» TASK DIRECTIONS: Write out all the material exactly. Leave nothing out.

» DATA SHOWN:
——————

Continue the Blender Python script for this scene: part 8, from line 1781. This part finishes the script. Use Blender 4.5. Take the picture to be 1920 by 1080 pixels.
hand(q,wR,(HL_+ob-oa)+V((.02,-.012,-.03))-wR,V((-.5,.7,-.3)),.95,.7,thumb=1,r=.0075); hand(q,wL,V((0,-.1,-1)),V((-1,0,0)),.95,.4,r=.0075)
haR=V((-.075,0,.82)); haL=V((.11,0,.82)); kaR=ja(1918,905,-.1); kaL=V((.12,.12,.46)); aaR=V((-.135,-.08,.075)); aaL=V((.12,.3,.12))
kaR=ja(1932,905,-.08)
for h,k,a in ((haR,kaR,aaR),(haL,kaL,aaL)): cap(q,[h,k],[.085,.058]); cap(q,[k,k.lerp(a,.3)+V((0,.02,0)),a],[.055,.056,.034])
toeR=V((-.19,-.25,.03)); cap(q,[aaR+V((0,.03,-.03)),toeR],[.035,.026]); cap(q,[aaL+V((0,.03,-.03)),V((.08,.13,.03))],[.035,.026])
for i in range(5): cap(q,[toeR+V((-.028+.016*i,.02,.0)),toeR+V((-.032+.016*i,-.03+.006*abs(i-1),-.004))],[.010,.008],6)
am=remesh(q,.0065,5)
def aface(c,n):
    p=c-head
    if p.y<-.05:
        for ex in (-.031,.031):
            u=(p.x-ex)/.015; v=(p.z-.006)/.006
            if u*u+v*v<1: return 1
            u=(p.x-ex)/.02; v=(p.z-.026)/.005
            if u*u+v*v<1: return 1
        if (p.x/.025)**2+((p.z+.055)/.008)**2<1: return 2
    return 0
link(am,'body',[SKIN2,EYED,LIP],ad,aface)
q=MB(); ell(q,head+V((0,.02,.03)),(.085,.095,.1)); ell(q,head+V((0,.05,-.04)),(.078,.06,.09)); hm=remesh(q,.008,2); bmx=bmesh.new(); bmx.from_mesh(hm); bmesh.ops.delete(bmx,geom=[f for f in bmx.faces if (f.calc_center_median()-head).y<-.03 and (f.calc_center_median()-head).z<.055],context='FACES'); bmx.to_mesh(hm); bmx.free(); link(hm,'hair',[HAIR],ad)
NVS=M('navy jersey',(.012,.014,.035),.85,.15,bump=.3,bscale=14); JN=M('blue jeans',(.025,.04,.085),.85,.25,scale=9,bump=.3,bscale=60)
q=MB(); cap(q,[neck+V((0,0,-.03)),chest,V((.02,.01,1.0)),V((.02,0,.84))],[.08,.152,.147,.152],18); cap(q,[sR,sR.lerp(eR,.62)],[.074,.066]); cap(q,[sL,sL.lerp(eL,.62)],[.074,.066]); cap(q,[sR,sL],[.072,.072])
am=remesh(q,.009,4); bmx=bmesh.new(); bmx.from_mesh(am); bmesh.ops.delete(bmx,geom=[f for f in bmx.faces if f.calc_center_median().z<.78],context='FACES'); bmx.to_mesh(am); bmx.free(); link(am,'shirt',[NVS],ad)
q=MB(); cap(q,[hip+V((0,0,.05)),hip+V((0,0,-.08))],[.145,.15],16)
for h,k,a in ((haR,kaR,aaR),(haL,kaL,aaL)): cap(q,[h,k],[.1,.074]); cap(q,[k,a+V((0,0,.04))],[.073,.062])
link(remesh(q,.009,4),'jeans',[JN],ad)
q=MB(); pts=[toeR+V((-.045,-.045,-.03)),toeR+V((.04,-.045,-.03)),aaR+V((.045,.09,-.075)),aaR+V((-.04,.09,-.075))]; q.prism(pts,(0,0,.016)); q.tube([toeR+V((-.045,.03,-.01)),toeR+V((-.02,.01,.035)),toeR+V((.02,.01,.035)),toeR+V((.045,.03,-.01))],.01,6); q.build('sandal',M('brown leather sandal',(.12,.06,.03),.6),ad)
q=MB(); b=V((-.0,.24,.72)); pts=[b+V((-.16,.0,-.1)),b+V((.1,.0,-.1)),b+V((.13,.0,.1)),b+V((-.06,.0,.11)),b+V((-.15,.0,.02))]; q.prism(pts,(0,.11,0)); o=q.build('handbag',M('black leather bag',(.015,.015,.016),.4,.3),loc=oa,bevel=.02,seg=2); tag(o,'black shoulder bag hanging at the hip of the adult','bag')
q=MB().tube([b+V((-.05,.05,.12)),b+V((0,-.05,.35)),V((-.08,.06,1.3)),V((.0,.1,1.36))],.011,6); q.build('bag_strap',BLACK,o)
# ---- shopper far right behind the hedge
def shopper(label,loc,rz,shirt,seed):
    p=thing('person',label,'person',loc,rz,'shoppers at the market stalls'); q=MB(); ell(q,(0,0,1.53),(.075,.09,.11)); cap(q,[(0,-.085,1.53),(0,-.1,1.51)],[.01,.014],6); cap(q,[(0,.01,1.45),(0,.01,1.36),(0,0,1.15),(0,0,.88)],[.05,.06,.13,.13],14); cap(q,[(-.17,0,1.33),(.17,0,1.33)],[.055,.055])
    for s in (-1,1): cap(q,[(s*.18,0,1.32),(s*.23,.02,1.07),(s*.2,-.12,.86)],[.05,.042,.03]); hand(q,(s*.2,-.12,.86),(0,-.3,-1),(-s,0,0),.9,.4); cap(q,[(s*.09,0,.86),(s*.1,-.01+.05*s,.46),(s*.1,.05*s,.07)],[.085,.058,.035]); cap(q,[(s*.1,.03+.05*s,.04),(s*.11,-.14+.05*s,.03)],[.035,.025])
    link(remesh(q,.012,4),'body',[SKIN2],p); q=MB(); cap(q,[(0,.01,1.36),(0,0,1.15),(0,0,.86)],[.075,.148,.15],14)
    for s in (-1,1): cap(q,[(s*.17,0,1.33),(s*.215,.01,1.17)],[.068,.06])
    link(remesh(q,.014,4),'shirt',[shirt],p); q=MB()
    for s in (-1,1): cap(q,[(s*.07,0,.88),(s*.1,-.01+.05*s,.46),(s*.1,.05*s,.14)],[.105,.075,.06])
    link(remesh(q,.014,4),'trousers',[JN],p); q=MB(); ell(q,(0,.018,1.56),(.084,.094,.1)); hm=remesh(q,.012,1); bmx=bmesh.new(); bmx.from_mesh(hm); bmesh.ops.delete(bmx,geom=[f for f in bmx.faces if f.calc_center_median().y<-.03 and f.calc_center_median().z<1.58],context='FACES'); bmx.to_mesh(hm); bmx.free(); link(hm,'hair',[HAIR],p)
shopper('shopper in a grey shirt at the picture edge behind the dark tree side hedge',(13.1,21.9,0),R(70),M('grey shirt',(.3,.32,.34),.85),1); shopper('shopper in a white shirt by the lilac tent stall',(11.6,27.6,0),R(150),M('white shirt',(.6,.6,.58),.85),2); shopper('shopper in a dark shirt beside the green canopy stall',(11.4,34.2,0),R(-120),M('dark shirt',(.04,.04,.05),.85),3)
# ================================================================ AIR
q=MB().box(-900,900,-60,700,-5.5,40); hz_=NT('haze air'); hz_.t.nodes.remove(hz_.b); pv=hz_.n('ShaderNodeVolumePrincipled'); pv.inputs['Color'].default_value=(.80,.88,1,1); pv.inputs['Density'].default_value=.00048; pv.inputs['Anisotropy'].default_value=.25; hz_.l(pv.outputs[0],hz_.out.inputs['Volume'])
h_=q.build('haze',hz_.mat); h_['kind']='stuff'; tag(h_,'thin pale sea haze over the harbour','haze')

——————

» RESULT OF THIS EXERCISE:
Continue the Blender Python script for this scene: part 8, from line 1781. This part finishes the script. Use Blender 4.5. Take the picture to be 1920 by 1080 pixels.
hand(q,wR,(HL_+ob-oa)+V((.02,-.012,-.03))-wR,V((-.5,.7,-.3)),.95,.7,thumb=1,r=.0075); hand(q,wL,V((0,-.1,-1)),V((-1,0,0)),.95,.4,r=.0075)
haR=V((-.075,0,.82)); haL=V((.11,0,.82)); kaR=ja(1918,905,-.1); kaL=V((.12,.12,.46)); aaR=V((-.135,-.08,.075)); aaL=V((.12,.3,.12))
kaR=ja(1932,905,-.08)
for h,k,a in ((haR,kaR,aaR),(haL,kaL,aaL)): cap(q,[h,k],[.085,.058]); cap(q,[k,k.lerp(a,.3)+V((0,.02,0)),a],[.055,.056,.034])
toeR=V((-.19,-.25,.03)); cap(q,[aaR+V((0,.03,-.03)),toeR],[.035,.026]); cap(q,[aaL+V((0,.03,-.03)),V((.08,.13,.03))],[.035,.026])
for i in range(5): cap(q,[toeR+V((-.028+.016*i,.02,.0)),toeR+V((-.032+.016*i,-.03+.006*abs(i-1),-.004))],[.010,.008],6)
am=remesh(q,.0065,5)
def aface(c,n):
    p=c-head
    if p.y<-.05:
        for ex in (-.031,.031):
            u=(p.x-ex)/.015; v=(p.z-.006)/.006
            if u*u+v*v<1: return 1
            u=(p.x-ex)/.02; v=(p.z-.026)/.005
            if u*u+v*v<1: return 1
        if (p.x/.025)**2+((p.z+.055)/.008)**2<1: return 2
    return 0
link(am,'body',[SKIN2,EYED,LIP],ad,aface)
q=MB(); ell(q,head+V((0,.02,.03)),(.085,.095,.1)); ell(q,head+V((0,.05,-.04)),(.078,.06,.09)); hm=remesh(q,.008,2); bmx=bmesh.new(); bmx.from_mesh(hm); bmesh.ops.delete(bmx,geom=[f for f in bmx.faces if (f.calc_center_median()-head).y<-.03 and (f.calc_center_median()-head).z<.055],context='FACES'); bmx.to_mesh(hm); bmx.free(); link(hm,'hair',[HAIR],ad)
NVS=M('navy jersey',(.012,.014,.035),.85,.15,bump=.3,bscale=14); JN=M('blue jeans',(.025,.04,.085),.85,.25,scale=9,bump=.3,bscale=60)
q=MB(); cap(q,[neck+V((0,0,-.03)),chest,V((.02,.01,1.0)),V((.02,0,.84))],[.08,.152,.147,.152],18); cap(q,[sR,sR.lerp(eR,.62)],[.074,.066]); cap(q,[sL,sL.lerp(eL,.62)],[.074,.066]); cap(q,[sR,sL],[.072,.072])
am=remesh(q,.009,4); bmx=bmesh.new(); bmx.from_mesh(am); bmesh.ops.delete(bmx,geom=[f for f in bmx.faces if f.calc_center_median().z<.78],context='FACES'); bmx.to_mesh(am); bmx.free(); link(am,'shirt',[NVS],ad)
q=MB(); cap(q,[hip+V((0,0,.05)),hip+V((0,0,-.08))],[.145,.15],16)
for h,k,a in ((haR,kaR,aaR),(haL,kaL,aaL)): cap(q,[h,k],[.1,.074]); cap(q,[k,a+V((0,0,.04))],[.073,.062])
link(remesh(q,.009,4),'jeans',[JN],ad)
q=MB(); pts=[toeR+V((-.045,-.045,-.03)),toeR+V((.04,-.045,-.03)),aaR+V((.045,.09,-.075)),aaR+V((-.04,.09,-.075))]; q.prism(pts,(0,0,.016)); q.tube([toeR+V((-.045,.03,-.01)),toeR+V((-.02,.01,.035)),toeR+V((.02,.01,.035)),toeR+V((.045,.03,-.01))],.01,6); q.build('sandal',M('brown leather sandal',(.12,.06,.03),.6),ad)
q=MB(); b=V((-.0,.24,.72)); pts=[b+V((-.16,.0,-.1)),b+V((.1,.0,-.1)),b+V((.13,.0,.1)),b+V((-.06,.0,.11)),b+V((-.15,.0,.02))]; q.prism(pts,(0,.11,0)); o=q.build('handbag',M('black leather bag',(.015,.015,.016),.4,.3),loc=oa,bevel=.02,seg=2); tag(o,'black shoulder bag hanging at the hip of the adult','bag')
q=MB().tube([b+V((-.05,.05,.12)),b+V((0,-.05,.35)),V((-.08,.06,1.3)),V((.0,.1,1.36))],.011,6); q.build('bag_strap',BLACK,o)
# ---- shopper far right behind the hedge
def shopper(label,loc,rz,shirt,seed):
    p=thing('person',label,'person',loc,rz,'shoppers at the market stalls'); q=MB(); ell(q,(0,0,1.53),(.075,.09,.11)); cap(q,[(0,-.085,1.53),(0,-.1,1.51)],[.01,.014],6); cap(q,[(0,.01,1.45),(0,.01,1.36),(0,0,1.15),(0,0,.88)],[.05,.06,.13,.13],14); cap(q,[(-.17,0,1.33),(.17,0,1.33)],[.055,.055])
    for s in (-1,1): cap(q,[(s*.18,0,1.32),(s*.23,.02,1.07),(s*.2,-.12,.86)],[.05,.042,.03]); hand(q,(s*.2,-.12,.86),(0,-.3,-1),(-s,0,0),.9,.4); cap(q,[(s*.09,0,.86),(s*.1,-.01+.05*s,.46),(s*.1,.05*s,.07)],[.085,.058,.035]); cap(q,[(s*.1,.03+.05*s,.04),(s*.11,-.14+.05*s,.03)],[.035,.025])
    link(remesh(q,.012,4),'body',[SKIN2],p); q=MB(); cap(q,[(0,.01,1.36),(0,0,1.15),(0,0,.86)],[.075,.148,.15],14)
    for s in (-1,1): cap(q,[(s*.17,0,1.33),(s*.215,.01,1.17)],[.068,.06])
    link(remesh(q,.014,4),'shirt',[shirt],p); q=MB()
    for s in (-1,1): cap(q,[(s*.07,0,.88),(s*.1,-.01+.05*s,.46),(s*.1,.05*s,.14)],[.105,.075,.06])
    link(remesh(q,.014,4),'trousers',[JN],p); q=MB(); ell(q,(0,.018,1.56),(.084,.094,.1)); hm=remesh(q,.012,1); bmx=bmesh.new(); bmx.from_mesh(hm); bmesh.ops.delete(bmx,geom=[f for f in bmx.faces if f.calc_center_median().y<-.03 and f.calc_center_median().z<1.58],context='FACES'); bmx.to_mesh(hm); bmx.free(); link(hm,'hair',[HAIR],p)
shopper('shopper in a grey shirt at the picture edge behind the dark tree side hedge',(13.1,21.9,0),R(70),M('grey shirt',(.3,.32,.34),.85),1); shopper('shopper in a white shirt by the lilac tent stall',(11.6,27.6,0),R(150),M('white shirt',(.6,.6,.58),.85),2); shopper('shopper in a dark shirt beside the green canopy stall',(11.4,34.2,0),R(-120),M('dark shirt',(.04,.04,.05),.85),3)
# ================================================================ AIR
q=MB().box(-900,900,-60,700,-5.5,40); hz_=NT('haze air'); hz_.t.nodes.remove(hz_.b); pv=hz_.n('ShaderNodeVolumePrincipled'); pv.inputs['Color'].default_value=(.80,.88,1,1); pv.inputs['Density'].default_value=.00048; pv.inputs['Anisotropy'].default_value=.25; hz_.l(pv.outputs[0],hz_.out.inputs['Volume'])
h_=q.build('haze',hz_.mat); h_['kind']='stuff'; tag(h_,'thin pale sea haze over the harbour','haze')